Punishment is not a tool the left tends to deploy except in boycotts and variants such as Sleeping Giants. But considering the impact of impromptu protests of Sarah Huckabee Sanders and Homeland Security Director Kirstjen Nielsen, it might be time to. The advice from California Democrat Rep. Maxine Waters to "create a crowd, and you push back on them" in public might be cruder than needed. I'd prefer the Stephen-King creepiness of entire restaurants going silent. Still, a little scorn, exclusion and rejection, writes Jennifer Rubin, "is not altogether a bad thing to show those who think they’re exempt from personal responsibility" for their actions. Shame and shunning may be as quaint as Alberto Gonzales thinks the Geneva Conventions, but they clearly bite. Ask Harvard law professor Alan Dershowitz.

Ed Kilgore explains:
It’s probable that most Americans have only heard of Dershowitz because of his involvement in the legal supernova of the O.J. Simpson case. But still, he has lent his mostly borrowed celebrity to an extremely high-profile habit of defending Donald Trump’s efforts to evade the attentions of Robert Mueller. And it’s his background as a mostly liberal commentator, not his reputation for legal brilliance, that has made him a go-to figure for cable-TV bookers seeking a dependably pro-Trump voice.

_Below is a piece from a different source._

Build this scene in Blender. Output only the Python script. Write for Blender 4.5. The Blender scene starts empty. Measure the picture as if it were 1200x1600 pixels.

So you’d think Dershowitz would be able to take some blowback from former political allies in stride. But no: In an op-ed for the Hill last week, he publicly whined about his terrible persecution by denizens of Martha’s Vineyard, the island off Cape Cod where many rich and famous people (including Dershowitz) spend large portions of every summer, saying he had been subjected to “shunning” from “old friends” who are “trying to ban me from their social life on Martha’s Vineyard.”
Dershowitz compared the shunning to McCarthyism, but he clearly got the message. Jack Holmes of Esquire quipped, "But did you hear that Alan Dershowitz has been reduced to drinking rosé alone?"

Something must be done to stuff this authoritarian genie back into its bottle. And it cannot wait until November 2018 or 2020. A live experiment in whether shame and shunning has any lasting effect is worth trying. But it might be more effective if progressives can refrain from leftsplaining it to the subjects of the shunning. The punishment is the message. The message is not the punishment.